■ Stored data

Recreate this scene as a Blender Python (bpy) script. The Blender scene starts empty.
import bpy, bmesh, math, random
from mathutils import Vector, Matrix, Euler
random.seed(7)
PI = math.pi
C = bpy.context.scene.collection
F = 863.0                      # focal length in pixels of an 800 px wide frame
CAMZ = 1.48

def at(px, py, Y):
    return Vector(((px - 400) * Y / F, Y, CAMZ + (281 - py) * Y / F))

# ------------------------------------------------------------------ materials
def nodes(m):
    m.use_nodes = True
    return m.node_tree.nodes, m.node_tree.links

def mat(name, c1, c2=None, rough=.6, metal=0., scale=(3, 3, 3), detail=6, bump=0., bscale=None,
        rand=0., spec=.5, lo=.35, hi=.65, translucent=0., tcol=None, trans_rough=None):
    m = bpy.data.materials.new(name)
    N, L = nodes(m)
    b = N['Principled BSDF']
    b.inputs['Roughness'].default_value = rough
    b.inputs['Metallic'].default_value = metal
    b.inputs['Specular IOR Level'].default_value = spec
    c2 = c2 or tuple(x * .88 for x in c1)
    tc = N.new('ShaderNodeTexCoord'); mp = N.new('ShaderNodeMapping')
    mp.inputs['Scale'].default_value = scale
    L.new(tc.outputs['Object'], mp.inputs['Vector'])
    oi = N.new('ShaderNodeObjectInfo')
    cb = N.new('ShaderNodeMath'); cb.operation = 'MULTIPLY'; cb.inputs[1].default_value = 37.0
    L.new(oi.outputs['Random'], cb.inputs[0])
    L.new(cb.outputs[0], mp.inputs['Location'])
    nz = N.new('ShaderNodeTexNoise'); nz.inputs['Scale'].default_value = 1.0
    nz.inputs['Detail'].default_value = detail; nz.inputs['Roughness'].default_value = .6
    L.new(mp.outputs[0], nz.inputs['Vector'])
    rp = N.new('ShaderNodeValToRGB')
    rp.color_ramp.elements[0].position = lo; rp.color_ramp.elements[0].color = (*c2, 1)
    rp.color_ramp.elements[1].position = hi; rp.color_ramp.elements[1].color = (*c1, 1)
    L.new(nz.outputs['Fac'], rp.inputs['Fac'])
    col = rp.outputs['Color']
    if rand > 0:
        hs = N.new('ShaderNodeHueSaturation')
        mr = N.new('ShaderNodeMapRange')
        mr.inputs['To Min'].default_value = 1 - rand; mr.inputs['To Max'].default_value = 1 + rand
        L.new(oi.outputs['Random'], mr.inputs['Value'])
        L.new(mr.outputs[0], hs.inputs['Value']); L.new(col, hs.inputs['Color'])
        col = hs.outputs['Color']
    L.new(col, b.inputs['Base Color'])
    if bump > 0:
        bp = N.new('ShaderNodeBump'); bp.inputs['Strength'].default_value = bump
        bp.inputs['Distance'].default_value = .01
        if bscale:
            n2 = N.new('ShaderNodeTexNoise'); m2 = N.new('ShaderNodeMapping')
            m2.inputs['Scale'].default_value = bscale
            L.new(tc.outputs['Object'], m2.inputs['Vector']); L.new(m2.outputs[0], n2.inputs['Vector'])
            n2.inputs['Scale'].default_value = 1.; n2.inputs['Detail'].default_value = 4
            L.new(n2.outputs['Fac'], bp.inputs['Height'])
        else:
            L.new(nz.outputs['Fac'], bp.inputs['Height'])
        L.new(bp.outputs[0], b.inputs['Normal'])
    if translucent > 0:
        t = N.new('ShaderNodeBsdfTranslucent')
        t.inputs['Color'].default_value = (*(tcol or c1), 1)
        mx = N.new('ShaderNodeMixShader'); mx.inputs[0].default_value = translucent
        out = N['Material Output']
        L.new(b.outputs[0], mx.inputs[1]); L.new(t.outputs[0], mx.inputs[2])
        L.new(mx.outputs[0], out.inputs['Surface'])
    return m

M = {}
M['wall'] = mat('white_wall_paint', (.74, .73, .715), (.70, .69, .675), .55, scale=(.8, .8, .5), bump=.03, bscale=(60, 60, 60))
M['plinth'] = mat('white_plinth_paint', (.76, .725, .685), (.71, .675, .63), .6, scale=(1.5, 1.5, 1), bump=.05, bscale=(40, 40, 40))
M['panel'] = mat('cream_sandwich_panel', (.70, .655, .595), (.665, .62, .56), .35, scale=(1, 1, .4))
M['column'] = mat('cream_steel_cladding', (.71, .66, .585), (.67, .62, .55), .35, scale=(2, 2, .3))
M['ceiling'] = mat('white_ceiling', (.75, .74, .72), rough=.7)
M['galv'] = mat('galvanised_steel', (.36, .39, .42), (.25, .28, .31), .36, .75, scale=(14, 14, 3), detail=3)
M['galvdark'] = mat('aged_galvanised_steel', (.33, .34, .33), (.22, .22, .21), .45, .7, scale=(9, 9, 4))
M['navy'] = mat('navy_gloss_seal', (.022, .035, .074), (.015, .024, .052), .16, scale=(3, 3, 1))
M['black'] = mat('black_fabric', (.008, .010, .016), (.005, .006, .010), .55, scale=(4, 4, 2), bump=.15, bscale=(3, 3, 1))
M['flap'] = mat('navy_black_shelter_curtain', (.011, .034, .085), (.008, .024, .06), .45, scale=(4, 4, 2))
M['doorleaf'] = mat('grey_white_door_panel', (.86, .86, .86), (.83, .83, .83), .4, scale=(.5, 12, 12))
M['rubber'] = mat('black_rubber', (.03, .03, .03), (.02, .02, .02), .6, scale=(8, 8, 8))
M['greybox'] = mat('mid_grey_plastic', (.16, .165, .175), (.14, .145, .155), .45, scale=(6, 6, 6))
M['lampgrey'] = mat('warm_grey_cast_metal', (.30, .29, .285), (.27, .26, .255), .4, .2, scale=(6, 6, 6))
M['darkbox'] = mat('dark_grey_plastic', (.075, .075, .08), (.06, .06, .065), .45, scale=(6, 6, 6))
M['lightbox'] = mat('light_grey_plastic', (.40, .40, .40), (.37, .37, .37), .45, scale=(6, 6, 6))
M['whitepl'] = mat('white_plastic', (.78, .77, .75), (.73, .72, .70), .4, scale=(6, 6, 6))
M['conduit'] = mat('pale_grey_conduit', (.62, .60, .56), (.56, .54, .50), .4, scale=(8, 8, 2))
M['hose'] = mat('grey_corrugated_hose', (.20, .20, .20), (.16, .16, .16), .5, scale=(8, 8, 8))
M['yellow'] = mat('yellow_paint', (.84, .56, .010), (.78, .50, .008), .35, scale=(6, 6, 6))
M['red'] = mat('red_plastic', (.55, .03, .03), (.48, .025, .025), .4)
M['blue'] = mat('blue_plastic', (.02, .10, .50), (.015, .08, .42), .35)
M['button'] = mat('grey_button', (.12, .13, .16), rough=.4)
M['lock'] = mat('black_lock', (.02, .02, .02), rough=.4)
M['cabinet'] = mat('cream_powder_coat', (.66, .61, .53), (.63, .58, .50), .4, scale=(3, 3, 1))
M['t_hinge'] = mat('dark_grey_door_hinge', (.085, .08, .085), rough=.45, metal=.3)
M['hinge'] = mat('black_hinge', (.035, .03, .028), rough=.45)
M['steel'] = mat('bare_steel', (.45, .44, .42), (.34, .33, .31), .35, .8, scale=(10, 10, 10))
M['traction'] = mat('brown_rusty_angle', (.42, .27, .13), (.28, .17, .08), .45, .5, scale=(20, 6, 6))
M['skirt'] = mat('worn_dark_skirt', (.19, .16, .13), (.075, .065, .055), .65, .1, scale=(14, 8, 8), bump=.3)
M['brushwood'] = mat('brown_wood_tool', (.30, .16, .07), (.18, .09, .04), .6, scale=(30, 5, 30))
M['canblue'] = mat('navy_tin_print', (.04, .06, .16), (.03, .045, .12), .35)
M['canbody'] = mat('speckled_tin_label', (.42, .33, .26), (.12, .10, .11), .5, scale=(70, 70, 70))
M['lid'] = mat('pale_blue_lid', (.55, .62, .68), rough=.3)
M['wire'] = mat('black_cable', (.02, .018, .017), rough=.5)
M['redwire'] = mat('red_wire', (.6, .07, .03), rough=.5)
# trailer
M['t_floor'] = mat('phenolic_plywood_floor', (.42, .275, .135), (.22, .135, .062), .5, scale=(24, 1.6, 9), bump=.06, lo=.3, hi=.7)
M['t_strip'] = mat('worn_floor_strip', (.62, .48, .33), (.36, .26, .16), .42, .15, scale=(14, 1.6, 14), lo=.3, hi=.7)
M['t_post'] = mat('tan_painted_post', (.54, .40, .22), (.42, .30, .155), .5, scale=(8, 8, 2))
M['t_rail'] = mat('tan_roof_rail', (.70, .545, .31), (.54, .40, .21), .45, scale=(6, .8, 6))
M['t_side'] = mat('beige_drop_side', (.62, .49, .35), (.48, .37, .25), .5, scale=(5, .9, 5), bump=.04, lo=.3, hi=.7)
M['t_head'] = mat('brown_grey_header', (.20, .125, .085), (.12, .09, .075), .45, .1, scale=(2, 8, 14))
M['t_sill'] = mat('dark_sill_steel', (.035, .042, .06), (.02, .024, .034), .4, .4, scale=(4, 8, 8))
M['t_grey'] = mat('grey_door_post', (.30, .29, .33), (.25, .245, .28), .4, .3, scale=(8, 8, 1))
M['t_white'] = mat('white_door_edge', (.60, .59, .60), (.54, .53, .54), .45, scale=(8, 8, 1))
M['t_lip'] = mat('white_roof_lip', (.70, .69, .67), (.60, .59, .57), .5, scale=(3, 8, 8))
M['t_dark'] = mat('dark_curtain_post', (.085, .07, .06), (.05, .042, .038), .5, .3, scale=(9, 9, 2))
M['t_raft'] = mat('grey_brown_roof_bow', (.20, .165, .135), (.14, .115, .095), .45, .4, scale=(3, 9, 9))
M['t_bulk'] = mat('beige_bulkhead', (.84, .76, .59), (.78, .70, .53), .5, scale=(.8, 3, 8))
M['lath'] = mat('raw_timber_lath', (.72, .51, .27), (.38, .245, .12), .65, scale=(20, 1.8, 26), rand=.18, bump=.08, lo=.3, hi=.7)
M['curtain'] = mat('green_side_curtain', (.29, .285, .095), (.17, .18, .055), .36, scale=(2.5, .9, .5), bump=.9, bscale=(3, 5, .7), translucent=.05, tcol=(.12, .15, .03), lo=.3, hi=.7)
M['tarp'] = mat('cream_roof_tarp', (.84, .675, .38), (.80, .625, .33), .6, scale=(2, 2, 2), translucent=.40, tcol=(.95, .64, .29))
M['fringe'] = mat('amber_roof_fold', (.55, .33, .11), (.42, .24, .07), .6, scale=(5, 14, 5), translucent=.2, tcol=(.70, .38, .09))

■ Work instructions
Beginning at the top of the data, extract each line through the line containing "return m.node_tree.nodes, m.node_tree.links" and return those lines exactly, with nothing added.

■ Response
Recreate this scene as a Blender Python (bpy) script. The Blender scene starts empty.
import bpy, bmesh, math, random
from mathutils import Vector, Matrix, Euler
random.seed(7)
PI = math.pi
C = bpy.context.scene.collection
F = 863.0                      # focal length in pixels of an 800 px wide frame
CAMZ = 1.48

def at(px, py, Y):
    return Vector(((px - 400) * Y / F, Y, CAMZ + (281 - py) * Y / F))

# ------------------------------------------------------------------ materials
def nodes(m):
    m.use_nodes = True
    return m.node_tree.nodes, m.node_tree.links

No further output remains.